Al acabar el congreso aproveché para quedarme un par de días en París porque quería ver la exposición sobre el cartelismo L’art est dans la rue que había en el Museo de Orsay.

Al pasar por las diferentes salas del museo me topé con el cuadro El origen del mundo de Gustave Courbet. Digo topar, porque es lo que le pasa a todo el mundo cuando entra en la sala Courbet; el cuadro queda inmediatamente a la derecha de la puerta y solo lo ves cuando te giras para mirar por donde has entrado. Era la primera vez que lo veía en directo y lo observé fascinado un buen rato.

Inmediatamente después mi interés cambió: del cuadro a los observadores del cuadro. Tuve la suerte de que el vigilante de sala no estaba y me pude apropiar de su silla durante bien tres cuartos de hora. El espectáculo de observar las reacciones de la gente al toparse con unos genitales femeninos en primer plano y pintados con todo lujo de detalle es hipnótico.

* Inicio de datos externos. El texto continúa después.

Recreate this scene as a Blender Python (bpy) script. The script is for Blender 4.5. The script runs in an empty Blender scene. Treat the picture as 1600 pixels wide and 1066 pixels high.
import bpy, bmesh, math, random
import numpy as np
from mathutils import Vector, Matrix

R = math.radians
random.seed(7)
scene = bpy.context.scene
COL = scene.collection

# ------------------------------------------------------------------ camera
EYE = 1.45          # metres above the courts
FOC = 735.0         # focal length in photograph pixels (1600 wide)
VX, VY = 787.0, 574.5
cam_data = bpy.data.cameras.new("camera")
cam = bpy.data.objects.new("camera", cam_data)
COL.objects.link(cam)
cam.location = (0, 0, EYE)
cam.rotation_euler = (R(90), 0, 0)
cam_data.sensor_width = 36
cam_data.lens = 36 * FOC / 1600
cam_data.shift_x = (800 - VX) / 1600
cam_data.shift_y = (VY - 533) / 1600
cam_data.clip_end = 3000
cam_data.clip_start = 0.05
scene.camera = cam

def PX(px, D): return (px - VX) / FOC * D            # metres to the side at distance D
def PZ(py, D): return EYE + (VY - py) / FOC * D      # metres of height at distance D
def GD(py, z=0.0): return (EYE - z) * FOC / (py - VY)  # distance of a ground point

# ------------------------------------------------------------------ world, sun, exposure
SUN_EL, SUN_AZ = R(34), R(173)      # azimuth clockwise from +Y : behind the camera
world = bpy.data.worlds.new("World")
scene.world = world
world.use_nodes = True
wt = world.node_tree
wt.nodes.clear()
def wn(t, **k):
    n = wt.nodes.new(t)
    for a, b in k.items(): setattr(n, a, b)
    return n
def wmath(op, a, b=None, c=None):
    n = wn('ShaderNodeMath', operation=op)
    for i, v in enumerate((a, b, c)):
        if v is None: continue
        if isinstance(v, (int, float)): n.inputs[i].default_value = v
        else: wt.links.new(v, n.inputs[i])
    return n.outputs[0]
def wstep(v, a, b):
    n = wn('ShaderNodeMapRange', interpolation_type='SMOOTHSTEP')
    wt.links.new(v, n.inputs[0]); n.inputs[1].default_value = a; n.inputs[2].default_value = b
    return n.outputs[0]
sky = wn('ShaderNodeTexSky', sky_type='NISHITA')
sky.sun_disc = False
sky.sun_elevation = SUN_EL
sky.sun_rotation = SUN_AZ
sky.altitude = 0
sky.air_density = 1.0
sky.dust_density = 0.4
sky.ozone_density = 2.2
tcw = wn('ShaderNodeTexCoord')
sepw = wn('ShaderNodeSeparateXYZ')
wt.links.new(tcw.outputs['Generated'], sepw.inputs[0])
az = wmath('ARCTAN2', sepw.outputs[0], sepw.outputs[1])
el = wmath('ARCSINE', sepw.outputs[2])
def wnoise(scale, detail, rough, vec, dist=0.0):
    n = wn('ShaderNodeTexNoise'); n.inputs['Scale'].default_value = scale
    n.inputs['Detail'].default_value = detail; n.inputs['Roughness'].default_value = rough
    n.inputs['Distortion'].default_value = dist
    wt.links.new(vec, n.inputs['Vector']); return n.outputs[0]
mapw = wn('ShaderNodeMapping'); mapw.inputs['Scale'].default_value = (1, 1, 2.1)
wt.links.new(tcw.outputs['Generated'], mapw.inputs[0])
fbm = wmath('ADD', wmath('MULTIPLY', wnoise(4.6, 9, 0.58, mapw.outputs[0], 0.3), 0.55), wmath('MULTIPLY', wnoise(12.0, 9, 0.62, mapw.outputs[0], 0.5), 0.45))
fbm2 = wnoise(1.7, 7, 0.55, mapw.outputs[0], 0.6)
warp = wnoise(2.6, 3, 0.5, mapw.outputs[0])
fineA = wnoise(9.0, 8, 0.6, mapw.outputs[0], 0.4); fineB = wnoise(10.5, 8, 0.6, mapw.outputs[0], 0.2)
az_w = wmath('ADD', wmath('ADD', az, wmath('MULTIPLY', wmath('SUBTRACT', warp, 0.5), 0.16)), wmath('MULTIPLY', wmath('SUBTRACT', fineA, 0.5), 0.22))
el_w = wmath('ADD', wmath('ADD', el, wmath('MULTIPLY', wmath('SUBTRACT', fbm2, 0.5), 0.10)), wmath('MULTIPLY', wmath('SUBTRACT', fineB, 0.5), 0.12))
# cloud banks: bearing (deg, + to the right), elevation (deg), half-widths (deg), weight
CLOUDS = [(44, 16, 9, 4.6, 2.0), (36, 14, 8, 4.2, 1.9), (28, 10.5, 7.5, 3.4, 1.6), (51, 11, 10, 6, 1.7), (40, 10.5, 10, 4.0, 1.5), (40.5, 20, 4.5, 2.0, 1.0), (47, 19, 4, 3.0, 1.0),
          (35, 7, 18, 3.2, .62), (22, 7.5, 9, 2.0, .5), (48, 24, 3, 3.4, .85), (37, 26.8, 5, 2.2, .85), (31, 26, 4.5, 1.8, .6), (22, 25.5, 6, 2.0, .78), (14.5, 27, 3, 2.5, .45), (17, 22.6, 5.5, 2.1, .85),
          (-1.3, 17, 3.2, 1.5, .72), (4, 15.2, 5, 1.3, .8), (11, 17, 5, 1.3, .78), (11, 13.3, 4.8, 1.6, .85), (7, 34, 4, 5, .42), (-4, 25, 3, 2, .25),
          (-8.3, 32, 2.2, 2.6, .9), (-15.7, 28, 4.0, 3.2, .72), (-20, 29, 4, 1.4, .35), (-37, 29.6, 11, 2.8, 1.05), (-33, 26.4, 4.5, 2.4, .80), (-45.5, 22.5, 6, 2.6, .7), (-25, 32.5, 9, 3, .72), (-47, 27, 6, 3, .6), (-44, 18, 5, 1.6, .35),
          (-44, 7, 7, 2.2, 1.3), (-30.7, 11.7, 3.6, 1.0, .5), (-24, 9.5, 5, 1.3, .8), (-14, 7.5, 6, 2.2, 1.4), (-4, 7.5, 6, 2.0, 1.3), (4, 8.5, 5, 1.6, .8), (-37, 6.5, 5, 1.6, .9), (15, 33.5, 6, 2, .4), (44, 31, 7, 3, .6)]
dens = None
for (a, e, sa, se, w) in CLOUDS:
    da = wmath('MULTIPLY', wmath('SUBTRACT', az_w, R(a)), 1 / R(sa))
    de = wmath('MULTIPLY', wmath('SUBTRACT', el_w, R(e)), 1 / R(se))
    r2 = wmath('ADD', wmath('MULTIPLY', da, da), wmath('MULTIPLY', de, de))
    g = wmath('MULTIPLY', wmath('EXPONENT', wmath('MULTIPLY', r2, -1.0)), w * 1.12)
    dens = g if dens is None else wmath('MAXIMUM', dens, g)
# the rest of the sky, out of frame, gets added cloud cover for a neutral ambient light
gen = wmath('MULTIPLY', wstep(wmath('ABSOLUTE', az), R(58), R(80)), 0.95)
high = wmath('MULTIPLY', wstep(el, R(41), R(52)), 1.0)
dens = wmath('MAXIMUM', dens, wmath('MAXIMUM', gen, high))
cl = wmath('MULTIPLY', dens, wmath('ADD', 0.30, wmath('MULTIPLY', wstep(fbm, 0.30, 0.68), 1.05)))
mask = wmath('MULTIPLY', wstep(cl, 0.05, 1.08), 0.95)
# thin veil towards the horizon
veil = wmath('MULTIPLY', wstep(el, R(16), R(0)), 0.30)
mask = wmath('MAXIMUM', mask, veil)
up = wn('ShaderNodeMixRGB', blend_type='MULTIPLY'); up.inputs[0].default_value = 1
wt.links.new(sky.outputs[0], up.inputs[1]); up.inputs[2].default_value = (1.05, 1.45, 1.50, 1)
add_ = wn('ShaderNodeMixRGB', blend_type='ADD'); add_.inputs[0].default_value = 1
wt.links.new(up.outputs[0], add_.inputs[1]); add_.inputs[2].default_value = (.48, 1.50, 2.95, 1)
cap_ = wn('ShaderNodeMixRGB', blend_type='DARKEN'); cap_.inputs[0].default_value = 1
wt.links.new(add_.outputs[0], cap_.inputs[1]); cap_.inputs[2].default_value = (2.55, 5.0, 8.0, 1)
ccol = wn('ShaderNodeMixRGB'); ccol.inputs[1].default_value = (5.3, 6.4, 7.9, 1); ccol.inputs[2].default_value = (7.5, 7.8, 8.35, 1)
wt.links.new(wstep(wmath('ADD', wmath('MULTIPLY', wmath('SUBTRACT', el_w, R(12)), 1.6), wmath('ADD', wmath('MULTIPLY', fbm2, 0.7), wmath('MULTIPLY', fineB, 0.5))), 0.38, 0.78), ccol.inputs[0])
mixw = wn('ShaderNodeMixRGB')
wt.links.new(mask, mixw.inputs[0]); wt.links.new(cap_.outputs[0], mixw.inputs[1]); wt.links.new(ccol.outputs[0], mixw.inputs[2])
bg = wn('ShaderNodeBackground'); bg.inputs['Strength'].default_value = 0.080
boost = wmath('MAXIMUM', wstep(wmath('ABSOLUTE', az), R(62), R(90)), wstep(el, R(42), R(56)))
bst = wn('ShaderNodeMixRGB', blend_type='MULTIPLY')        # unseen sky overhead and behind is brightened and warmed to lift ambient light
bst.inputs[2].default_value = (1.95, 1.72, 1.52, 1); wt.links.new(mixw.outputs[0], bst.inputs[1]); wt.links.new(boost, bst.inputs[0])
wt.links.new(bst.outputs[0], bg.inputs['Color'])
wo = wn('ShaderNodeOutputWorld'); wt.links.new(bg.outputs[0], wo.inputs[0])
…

De seguida comencé a observar patrones: los adolescentes sonreían de manera burlona y fotografiaban el cuadro; los niños se lo miraba con curiosidad; las señoras mayores europeas reían por debajo del labio mientras lo observaban; las asiáticas pasaban de largo mirando de reojo; las chicas que llevaban velo ni lo veían; las familias norteamericanas que iban con hijos pasaban de prisa. Me hizo mucha gracia un padre y una madre, italianos del norte, que preguntaban a su hija de seis o siete años por qué el pintor lo había titulado “El origen del mundo”.

Es claro que una muestra de tres cuartos de hora no tiene mucha validez, además de estar condicionada por mi experiencia personal y mis propios sesgos personales. Pero me hizo pensar en cómo las creaciones humanas dependen del contexto cultural tanto de quien las crea como de quien las recibe. En este aspecto, El origen del mundo y la IA son iguales.